Это было через год - 26 марта 1918 года. Мне об этом рассказывал Горький: Блок как будто перешагнул через иронию Гейне, потому что узнал другое - негодование революции.

Он остался почти один. В Тенишевском зале адвокат Гизетти и толпа называли Есенина, Блока и Белого "изменниками". "Не подают руки". До конца поэмы "Двенадцать" осталось несколько дней. Чапыжник оставлен, но люди не знали России, не видели ее. Мир не подписан, германские войска наступают. Сможет ли Европа победить революционную Россию? Какое место занимает русская революция в конце тысячелетия? Что же будет в Азии, в Африке, как сговорятся народы?

Александр Блок, ученик романтиков, человек, влюбленный в Рим и в Италию, знал, что не одни немцы - враги, он писал 11 января: "Артачься, Англия и Франция! Мы свою историческую миссию выполним. Если вы хоть "демократическим миром" не смоете позора вашего военного патриотизма, если нашу революцию погубите, значит, вы не арийцы больше".

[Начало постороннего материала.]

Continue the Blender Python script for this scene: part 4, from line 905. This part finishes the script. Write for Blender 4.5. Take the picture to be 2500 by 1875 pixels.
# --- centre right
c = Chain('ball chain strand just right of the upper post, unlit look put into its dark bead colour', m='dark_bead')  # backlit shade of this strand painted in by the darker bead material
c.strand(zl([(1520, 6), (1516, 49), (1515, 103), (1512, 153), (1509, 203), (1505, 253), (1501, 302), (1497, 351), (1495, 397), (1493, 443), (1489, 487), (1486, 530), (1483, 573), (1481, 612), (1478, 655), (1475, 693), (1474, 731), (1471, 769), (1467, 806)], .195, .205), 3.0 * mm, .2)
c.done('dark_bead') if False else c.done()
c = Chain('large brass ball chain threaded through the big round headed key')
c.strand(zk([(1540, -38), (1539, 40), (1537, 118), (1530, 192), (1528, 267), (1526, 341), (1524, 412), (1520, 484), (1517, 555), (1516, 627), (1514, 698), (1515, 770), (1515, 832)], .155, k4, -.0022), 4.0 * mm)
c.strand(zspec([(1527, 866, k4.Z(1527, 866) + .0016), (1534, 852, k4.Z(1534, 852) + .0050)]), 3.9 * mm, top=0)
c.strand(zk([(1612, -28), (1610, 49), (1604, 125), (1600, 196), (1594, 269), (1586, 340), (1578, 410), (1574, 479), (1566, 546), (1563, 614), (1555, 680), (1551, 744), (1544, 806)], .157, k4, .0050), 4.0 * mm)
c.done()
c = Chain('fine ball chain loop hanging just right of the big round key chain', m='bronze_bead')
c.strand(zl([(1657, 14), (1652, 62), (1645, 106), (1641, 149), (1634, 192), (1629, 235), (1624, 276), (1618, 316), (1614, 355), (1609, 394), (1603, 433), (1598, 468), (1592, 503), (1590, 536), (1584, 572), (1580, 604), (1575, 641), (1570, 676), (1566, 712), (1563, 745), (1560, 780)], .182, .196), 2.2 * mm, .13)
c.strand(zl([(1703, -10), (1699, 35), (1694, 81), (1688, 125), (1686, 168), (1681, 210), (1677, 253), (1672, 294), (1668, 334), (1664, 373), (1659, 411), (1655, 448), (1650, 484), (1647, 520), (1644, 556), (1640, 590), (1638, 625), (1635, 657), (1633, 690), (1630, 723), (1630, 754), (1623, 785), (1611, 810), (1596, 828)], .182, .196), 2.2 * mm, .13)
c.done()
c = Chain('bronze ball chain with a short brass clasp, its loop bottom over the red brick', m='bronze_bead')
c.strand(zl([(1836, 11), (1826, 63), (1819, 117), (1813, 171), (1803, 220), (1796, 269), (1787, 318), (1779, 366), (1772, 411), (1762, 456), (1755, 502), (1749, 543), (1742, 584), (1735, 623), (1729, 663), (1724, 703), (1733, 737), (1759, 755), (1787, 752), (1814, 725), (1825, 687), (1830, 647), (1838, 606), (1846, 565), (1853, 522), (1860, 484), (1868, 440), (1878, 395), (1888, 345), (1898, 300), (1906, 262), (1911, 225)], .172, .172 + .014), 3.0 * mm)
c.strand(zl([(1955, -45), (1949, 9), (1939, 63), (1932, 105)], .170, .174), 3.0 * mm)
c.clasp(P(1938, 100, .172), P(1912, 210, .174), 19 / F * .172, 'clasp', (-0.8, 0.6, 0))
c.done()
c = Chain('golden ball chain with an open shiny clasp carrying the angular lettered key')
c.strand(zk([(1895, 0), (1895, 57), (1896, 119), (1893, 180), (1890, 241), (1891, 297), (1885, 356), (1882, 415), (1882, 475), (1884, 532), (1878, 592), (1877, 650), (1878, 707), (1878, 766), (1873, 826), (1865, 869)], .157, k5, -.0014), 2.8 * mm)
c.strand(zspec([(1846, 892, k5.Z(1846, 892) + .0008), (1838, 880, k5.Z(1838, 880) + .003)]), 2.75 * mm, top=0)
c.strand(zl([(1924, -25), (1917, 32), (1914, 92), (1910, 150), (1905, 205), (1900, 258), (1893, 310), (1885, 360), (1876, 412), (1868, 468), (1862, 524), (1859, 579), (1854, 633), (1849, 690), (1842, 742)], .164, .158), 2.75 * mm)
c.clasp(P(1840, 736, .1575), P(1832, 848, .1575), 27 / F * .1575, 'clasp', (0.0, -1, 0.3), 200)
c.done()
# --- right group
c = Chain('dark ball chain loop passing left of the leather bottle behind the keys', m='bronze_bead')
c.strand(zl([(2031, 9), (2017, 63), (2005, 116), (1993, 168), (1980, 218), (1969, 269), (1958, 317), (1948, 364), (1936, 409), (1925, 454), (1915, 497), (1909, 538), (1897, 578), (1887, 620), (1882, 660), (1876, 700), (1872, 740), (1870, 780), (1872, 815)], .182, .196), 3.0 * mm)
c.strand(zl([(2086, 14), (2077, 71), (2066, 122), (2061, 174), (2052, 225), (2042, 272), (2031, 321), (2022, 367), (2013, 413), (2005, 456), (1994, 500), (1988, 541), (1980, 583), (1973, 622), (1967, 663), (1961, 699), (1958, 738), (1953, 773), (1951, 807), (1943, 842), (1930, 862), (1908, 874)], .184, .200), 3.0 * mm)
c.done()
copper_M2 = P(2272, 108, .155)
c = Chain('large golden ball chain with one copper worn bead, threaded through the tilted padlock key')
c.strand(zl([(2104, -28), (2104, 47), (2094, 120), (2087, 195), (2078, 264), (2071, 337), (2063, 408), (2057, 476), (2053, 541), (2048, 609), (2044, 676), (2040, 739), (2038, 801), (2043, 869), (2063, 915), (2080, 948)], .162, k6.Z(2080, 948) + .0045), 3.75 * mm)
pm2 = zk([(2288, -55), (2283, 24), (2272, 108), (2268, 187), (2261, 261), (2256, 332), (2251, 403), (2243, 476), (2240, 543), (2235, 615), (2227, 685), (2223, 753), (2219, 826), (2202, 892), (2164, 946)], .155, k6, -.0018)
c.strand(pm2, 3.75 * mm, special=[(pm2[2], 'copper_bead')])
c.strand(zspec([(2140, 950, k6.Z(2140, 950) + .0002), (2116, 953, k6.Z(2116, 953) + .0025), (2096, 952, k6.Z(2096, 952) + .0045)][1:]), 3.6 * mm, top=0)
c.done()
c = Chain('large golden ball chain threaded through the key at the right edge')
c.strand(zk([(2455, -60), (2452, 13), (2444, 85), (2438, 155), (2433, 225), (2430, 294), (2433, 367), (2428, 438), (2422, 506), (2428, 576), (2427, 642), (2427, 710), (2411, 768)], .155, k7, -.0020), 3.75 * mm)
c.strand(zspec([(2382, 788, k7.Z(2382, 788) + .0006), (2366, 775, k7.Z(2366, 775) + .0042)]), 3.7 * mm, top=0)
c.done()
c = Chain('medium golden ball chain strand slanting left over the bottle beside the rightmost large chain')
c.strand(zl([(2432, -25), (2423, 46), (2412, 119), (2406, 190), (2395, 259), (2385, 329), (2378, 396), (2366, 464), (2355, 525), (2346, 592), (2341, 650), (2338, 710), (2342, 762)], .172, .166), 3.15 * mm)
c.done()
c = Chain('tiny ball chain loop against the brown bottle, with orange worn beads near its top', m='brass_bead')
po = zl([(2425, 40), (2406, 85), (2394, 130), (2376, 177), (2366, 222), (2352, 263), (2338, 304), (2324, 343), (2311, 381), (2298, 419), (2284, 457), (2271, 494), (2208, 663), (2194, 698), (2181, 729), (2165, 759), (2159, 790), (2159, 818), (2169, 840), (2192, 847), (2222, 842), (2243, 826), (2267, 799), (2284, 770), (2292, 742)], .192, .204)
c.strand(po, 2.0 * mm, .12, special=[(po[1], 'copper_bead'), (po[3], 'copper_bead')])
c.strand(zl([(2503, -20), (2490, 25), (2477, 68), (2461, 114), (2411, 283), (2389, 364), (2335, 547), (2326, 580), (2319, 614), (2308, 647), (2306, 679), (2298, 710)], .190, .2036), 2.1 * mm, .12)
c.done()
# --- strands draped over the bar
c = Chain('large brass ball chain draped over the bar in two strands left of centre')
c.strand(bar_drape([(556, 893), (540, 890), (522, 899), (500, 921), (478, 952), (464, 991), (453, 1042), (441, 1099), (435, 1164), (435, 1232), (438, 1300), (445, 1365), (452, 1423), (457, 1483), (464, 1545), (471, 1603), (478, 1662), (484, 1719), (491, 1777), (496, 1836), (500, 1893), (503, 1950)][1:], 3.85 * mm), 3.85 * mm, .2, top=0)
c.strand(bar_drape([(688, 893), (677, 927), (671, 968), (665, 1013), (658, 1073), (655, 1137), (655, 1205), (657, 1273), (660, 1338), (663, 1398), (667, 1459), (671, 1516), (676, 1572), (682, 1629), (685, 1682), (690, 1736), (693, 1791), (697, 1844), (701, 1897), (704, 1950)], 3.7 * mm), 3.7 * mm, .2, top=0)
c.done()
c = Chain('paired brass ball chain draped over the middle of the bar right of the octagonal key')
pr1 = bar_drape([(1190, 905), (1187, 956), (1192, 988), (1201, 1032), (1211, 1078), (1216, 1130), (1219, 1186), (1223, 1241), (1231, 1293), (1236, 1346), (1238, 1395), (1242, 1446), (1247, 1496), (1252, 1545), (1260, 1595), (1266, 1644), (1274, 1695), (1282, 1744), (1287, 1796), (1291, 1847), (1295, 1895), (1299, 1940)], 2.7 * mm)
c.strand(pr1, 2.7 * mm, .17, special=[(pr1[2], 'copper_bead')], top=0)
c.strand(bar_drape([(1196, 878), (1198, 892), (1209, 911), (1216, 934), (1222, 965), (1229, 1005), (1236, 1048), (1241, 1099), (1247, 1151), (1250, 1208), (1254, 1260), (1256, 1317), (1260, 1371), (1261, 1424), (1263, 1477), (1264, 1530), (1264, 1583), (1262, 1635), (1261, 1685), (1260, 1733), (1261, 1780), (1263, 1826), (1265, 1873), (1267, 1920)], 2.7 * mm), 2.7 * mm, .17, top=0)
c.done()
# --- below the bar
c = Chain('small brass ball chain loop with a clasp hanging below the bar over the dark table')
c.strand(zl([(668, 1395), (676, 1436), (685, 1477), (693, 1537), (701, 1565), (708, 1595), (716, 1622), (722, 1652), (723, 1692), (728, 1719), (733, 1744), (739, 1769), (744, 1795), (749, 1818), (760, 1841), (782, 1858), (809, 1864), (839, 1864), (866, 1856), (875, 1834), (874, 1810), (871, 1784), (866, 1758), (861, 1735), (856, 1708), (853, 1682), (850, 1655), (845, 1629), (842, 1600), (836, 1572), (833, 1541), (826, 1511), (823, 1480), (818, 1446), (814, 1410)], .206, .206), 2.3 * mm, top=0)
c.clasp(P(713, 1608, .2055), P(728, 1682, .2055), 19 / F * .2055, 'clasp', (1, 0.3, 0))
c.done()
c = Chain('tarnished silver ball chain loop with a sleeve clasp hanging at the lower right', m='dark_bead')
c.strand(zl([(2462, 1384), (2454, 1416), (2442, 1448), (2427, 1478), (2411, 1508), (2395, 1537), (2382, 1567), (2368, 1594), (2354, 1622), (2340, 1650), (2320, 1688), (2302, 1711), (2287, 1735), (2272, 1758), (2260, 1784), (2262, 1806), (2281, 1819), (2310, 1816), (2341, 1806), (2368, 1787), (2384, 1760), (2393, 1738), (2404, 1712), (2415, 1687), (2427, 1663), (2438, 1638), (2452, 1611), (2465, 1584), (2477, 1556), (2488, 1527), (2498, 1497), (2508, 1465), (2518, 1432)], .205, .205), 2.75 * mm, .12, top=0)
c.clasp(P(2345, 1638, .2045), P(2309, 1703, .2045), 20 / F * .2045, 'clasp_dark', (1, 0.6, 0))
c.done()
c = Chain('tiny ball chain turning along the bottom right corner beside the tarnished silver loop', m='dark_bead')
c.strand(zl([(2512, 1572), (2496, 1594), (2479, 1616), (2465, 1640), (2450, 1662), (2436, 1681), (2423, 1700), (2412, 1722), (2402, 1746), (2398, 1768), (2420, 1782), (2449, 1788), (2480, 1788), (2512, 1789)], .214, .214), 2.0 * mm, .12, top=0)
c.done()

Вместо европеизма и идеи близкого окружения появилась идея человечества. Блок пишет Западу:

Вы сотни лет глядели на Восток,

Копя и плавя наши перла,

И вы, глумясь, считали только срок,

Когда наставить пушок жерла.

Революция была и осталась молодой. Терпение революции бесконечно, потому что она наследница всего труда человечества.

В последний раз - опомнись, старый мир!

На братский пир труда и мира

В последний раз - на светлый братский пир

Сзывает варварская лира.

Не помню, о чем говорили в ту белую ночь. Взял книги Блока, вспомнил многое из того, что слышал, а что говорил сам, не помню.